The second topic of tremendous interest for the sorcerers of ancient Mexico was the center for decisions. Those sorcerers were convinced, by the practical results of their endeavors, that there was a spot on the human body that accounted for decision-making: the “v” spot on the crest of the sternum at the base of the neck. They claimed that it was a center of tremendous subtleness and that it stored a specific type of energy which they were incapable of defining, perhaps because it defied definition. Yet, they were utterly convinced that they could feel the effect of its energy, and its presence. They asserted that this special energy was pushed out of that center very early in the lives of human beings, and that it never returns to it, thus depriving human beings of something perhaps more important than all the energy of the other centers combined. Shamans have pointed out, over the centuries, the incapacity of human beings to make decisions.
The “v” spot at the base of the neck was for them a place of such importance that they rarely touched it, and if they did, the touch was ritualistic and always performed by someone else, with the aid of an object. Don Juan Matus told me that they used highly polished pieces of hard wood or polished bones of animals, or even human beings.
“How did they come to find out that that hollow spot is the center for decisions,” I asked.
“Every center of energy in the body,” he replied, “shows a concentration of energy; a sort of vortex of energy, like a funnel that actually seems to rotate counterclockwise, from the perspective of the seer who gazes into it. The strength of a particular center depends on the force of that movement. If it barely, barely moves, the center is exhausted, deplenished of energy.”
Don Juan explained that there were six enormous vortexes of energy in the human body that could be dealt with. The first was on the area of the liver and gallbladder; the second on the area of the pancreas and spleen; the third in the area of the kidneys and adrenals; and the fourth on the hollow spot at the base of the neck on the frontal part of the body. This center, he depicted as having a special energy, which appears to the eye of the seer as possessing a transparency, something that could be described as resembling water; energy so fluid that it is liquid. A fifth center which was pertinent only to women, was the area of the womb. And there was a center on top of the head, which was not dealt with at all by the sorcerers of ancient times.

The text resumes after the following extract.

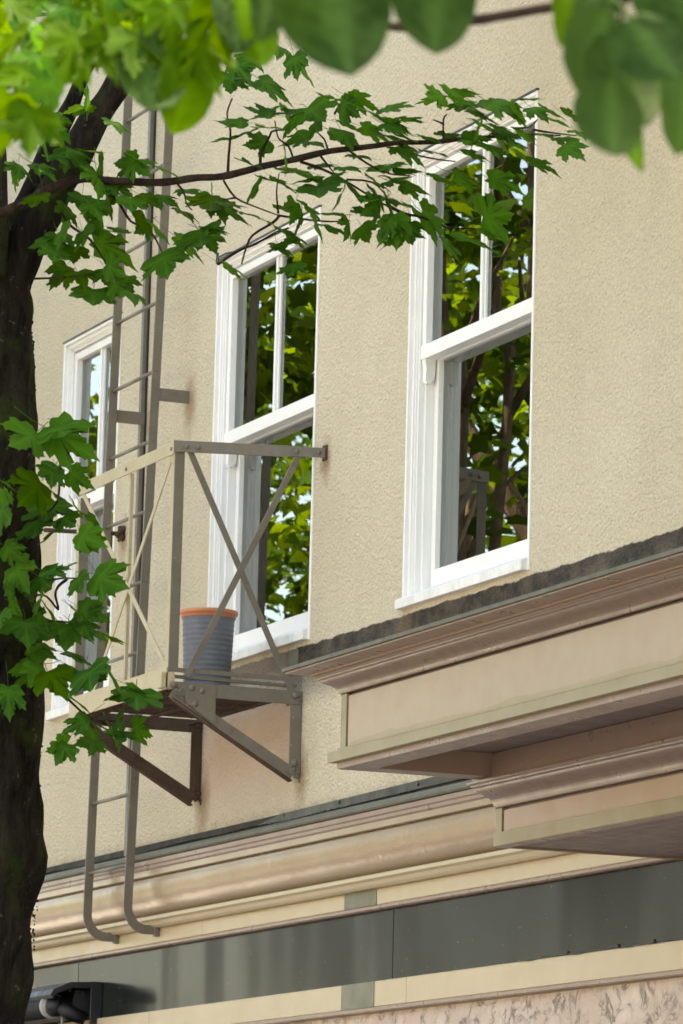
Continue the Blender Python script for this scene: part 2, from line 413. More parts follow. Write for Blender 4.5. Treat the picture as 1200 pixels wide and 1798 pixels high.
# side, back walls and roof slab
sb = MB(); sb.box(-14, -13.8, .002, 12, G, ROOF); sb.box(11.8, 12, .002, 12, G, ROOF); sb.box(-13.8, 11.8, 11.8, 12, G, ROOF)
sb.build('side_wall', 'stucco', bld)
MB().box(-14.15, 12.15, -.15, 12.1, ROOF, ROOF+.25).build('roof', 'mauve', bld)
MB().box(-14, 12, .01, .25, G, -1.545).build('lower_wall', 'stucco2', bld)
MB().box(-14, 12, .012, .25, -1.545, -.745).build('wall_backing', 'khaki', bld)
sh = MB()
MB().box(-13.8, 11.8, .25, 6, -.35, -.30).build('interior_floor', 'interior', bld)
MB().box(-13.8, 11.8, 5.8, 6, -.3, 4).build('interior_wall', 'interior', bld)
# shop windows and door at street level, out of the picture
for x0 in (-12.5, -8.6, -1.5, 2.2, 6.5):
    f_ = MB()
    f_.box(x0, x0+2.9, -.04, .005, G+.6, G+.68); f_.box(x0, x0+2.9, -.04, .005, -1.95, -1.87)
    for q in (0, 1.41, 2.82): f_.box(x0+q, x0+q+.08, -.045, .006, G+.68, -1.95)
    fo = f_.build('shop_window', 'white', bld)
    MB().box(x0+.08, x0+2.82, -.012, .004, G+.68, -1.95).build('pane', 'sign', fo)

# ------------------------------------------------------------------ sash windows
def make_window(x0, x1, dirty=False):
    w_ = MB()
    z0, z1 = WZ0, WZ1
    # brickmould in three steps, running round left, head and right
    def ring(a, b, ya, yb):      # inset a..b from the opening edge, faces between ya (front) and yb
        w_.box(x0+a, x0+b, ya, yb, z0, z1-a); w_.box(x1-b, x1-a, ya, yb, z0, z1-a); w_.box(x0+b, x1-b, ya, yb, z1-b, z1-a)
    ring(.000, .014, -.006, .05); ring(.014, .030, .010, .05); ring(.030, .036, .018, .05); ring(.036, .045, .026, .055)
    ring(.045, .060, .050, .15)
    fr = w_.build('window', 'white', bld, .0015)
    # drip cap line over the head
    MB().box(x0-.006, x1+.004, -.012, .02, z1, z1+.006).build('drip_cap', 'dark', fr)
    # sill
    s_ = MB(); s_.strip([(-.03, .0), (-.03, .037), (.05, .075), (.15, .085), (.15, .0)], x0-.012, x1-.012); 
    so_ = s_.build('sill', 'sillw', fr, .002)
    a, b = x0+.050, x1-.050
    # upper sash, outer track
    u = MB(); y0, y1 = .034, .078
    zt, zm = z1-.055, 1.0
    u.box(a, a+.034, y0, y1, zm, zt); u.box(b-.034, b, y0, y1, zm, zt)
    u.box(a+.034, b-.034, y0, y1, zt-.034, zt)
    u.box(a-.004, b+.004, y0-.004, y1+.002, zm-.020, zm+.036)        # meeting rail, proud
    u.box(a, b, y1+.002, y1+.028, zm-.02, zm+.015)
    us = u.build('upper_sash', 'white', fr, .0015)
    xm = (x0+x1)/2
    mu = MB(); mu.box(xm-.022, xm+.022, y0+.018, y0+.034, zm+.036, zt-.034); mu.box(xm-.010, xm+.010, y0+.008, y0+.018, zm+.036, zt-.034)
    mu.build('muntin', 'white', fr, .002)
    for g0, g1 in ((a+.034, xm-.022), (xm+.022, b-.034)):
        MB().add([(g0, y0+.028, zm+.036), (g1, y0+.028, zm+.036), (g1, y0+.028, zt-.034), (g0, y0+.028, zt-.034)], [(0, 1, 2, 3)]).build('pane', 'glass', fr)
    # horns below the meeting rail
    for hx, sg in ((a, 1), (b, -1)):
        h = MB(); prof = [(0, 0), (0, -.062), (.006, -.085), (.020, -.098), (.034, -.098), (.040, -.085), (.038, -.04), (.044, 0)]
        vs = [(hx + (0 if k == 0 else sg*.034), y0+.044-p[0] , zm-.018+p[1]) for k in (0, 1) for p in prof]; n = len(prof)
        h.add(vs, [(i, (i+1) % n, n+(i+1) % n, n+i) for i in range(n)] + [tuple(range(n)), tuple(range(n, 2*n))])
        h.build('sash_horn', 'white', fr)
    # lower sash, inner track
    l = MB(); y0, y1 = .085, .125; zb = .086
    l.box(a+.012, a+.050, y0, y1, zb, zm+.01); l.box(b-.050, b-.012, y0, y1, zb, zm+.01)
    l.box(a+.050, b-.050, y0, y1, zb-.004, zb+.066); l.box(a+.050, b-.050, y0+.002, y1, zm-.022, zm+.012)
    l.box(a, a+.012, y0+.004, y1, zb, zm); l.box(b-.012, b, y0+.004, y1, zb, zm)
    l.build('lower_sash', 'white', fr, .0015)
    g0, g1 = a+.050, b-.050
    MB().add([(g0, y0+.022, zb+.066), (g1, y0+.022, zb+.066), (g1, y0+.022, zm-.022), (g0, y0+.022, zm-.022)], [(0, 1, 2, 3)]).build('pane', 'glass', fr)
    # curtain: folded sheet hanging inside at the left
    cu = MB(); n = 34; xw = .30
    vs = []
    for i in range(n+1):
        x = x0-.27+xw*i/n; y = .24+.022*math.sin(i*1.9)+.012*math.sin(i*.7+x0)
        vs += [(x, y, .06), (x, y, 1.75)]
    cu.add(vs, [(2*i, 2*i+2, 2*i+3, 2*i+1) for i in range(n)], True)
    cu.build('curtain', 'curtain', fr)
    return fr
for a_, b_ in WIN:
    make_window(a_, b_)

# ------------------------------------------------------------------ wall cornice, boards, sign band
XL, XR = -13.9, 11.9
def gp(prof):
    return [(y*.66, z+.28*-y*.34) for y, z in prof]
fl = MB(); fl.strip(gp([(.0, -.690), (-.006, -.690), (-.012, -.725), (-.10, -.748), (-.10, -.760), (.0, -.760)]), XL, XR)
fl.build('flashing', 'flash', bld)
cp = MB(); cp.strip(gp([(-.095, -.7485), (-.202, -.786), (-.208, -.800), (-.200, -.806), (-.0, -.80), (0, -.762), (-.095, -.762)]), XL, XR)
cp.build('cap_flashing', 'flashg', bld)
pr = [(0, -.806), (-.186, -.808), (-.186, -.826), (-.176, -.830), (-.176, -.842), (-.166, -.848)]
pr2 = [(0, -.8485), (-.168, -.8485), (-.168, -.872), (-.152, -.874)]
MB().strip(gp(pr + [(0, -.848)]), XL, XR).build('crown_moulding', 'mauve', bld)
MB().strip(gp(pr2 + [(0, -.876)]), XL, XR).build('fillet_moulding', 'cornice', bld)
cv = [(0, -.877), (-.150, -.877), (-.157, -.886)]
for i in range(13):
    a = i/12*math.pi/2
    cv.append((-.055-.105*math.cos(a)**.9 if i else -.160, -.905-.118*math.sin(a)))
cv += [(-.055, -1.023), (0, -1.023)]
cv = gp(cv); co_ = MB(); n = len(cv); vs = [(XL, y, z) for y, z in cv] + [(XR, y, z) for y, z in cv]
co_.add(vs, [(i, (i+1) % n, n+(i+1) % n, n+i) for i in range(n)], True)
cm = co_.build('cove_moulding', 'cornice', bld)
MB().strip([(0, -1.0235), (-.078, -1.0235), (-.083, -1.028), (-.083, -1.040), (-.070, -1.048), (-.060, -1.062), (-.050, -1.070), (0, -1.070)], XL, XR).build('bead_moulding', 'board', bld)
for i, (a, b) in enumerate(((XL, -4.6), (-4.597, -2.0), (-1.997, XR))):
    MB().box(a, b, -.022, .01, -1.132, -1.0705).build('frieze_board', 'board', bld, .002)
MB().strip([(.01, -1.1325), (-.026, -1.1325), (-.034, -1.138), (-.034, -1.148), (-.026, -1.153), (.01, -1.153)], XL, XR).build('trim_strip', 'mauve', bld)
sx = [XL, -9.3, -6.4, -3.597, -.013, 3.57, 7.15, XR]
for a, b in zip(sx[:-1], sx[1:]):
    MB().box(a+.003, b-.003, -.003, .01, -1.425, -1.1535).build('sign_panel', 'sign', bld, .001)
for a, b in ((XL, -2.6), (-2.597, .175), (.178, 4), (4.003, XR)):
    MB().box(a, b, -.026, .008, -1.525, -1.4255).build('trim_board', 'board', bld, .003)
MB().box(XL, XR, -.032, .008, -1.541, -1.5255).build('drip_strip', 'mauve', bld, .002)
MB().box(-.453, -.136, -.0245, -.021, -1.131, -1.0715).build('paint_patch', 'patch', bld)
MB().box(-.452, -.130, -.0285, -.025, -1.5235, -1.4265).build('paint_patch', 'patch', bld)
MB().box(-1.151, -1.055, -.004, .002, -.112, -.026).build('flashing_tab', 'flashg', bld)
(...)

“Why this discrimination, don Juan?” I asked.
“That sixth center of energy,” he said, “does not quite belong to man. We human beings are under siege, so to speak. It is as if that center has been taken over by an unseen enemy. And the only way to overcome this enemy is by fortifying all the other centers.”
“Isn’t it a bit paranoiac to feel that we are under siege, don Juan?”
“Well, maybe for you, but certainly not for me. I see energy, and I see that the energy over the center on the top of the head doesn’t fluctuate like the energy of the other centers. I also see that in a sorcerer who has been capable of vanquishing the mind, which sorcerers call a foreign installation, the fluctuation of that center has become exactly like the fluctuation of all the others. The rotation of the energy at the center for decisions is the weakest of them all. That’s why man can rarely decide anything.”
The general idea which those sorcerers had was that the human body is a concrete and sealed unit of energy fields. No energy could be injected into this sealed unit, and no energy could escape from it. The feeling of losing energy, which all of us experience, was the result of energy being dispersed or being chased away from the five natural centers of energy. Energy, those shamans believed, is pushed out of those centers and dispersed toward the outer limits of our being. Any sense of gaining energy was understood by those sorcerers as the concentration of previously dispersed energy on the aforementioned centers of vitality. They called this maneuver “redistributing energy previously dispersed.” Tensegrity, the modern version of magical passes, accomplishes the same goal: it redeploys energy already dispersed, but without the shamans’ ritualistic encumbrances.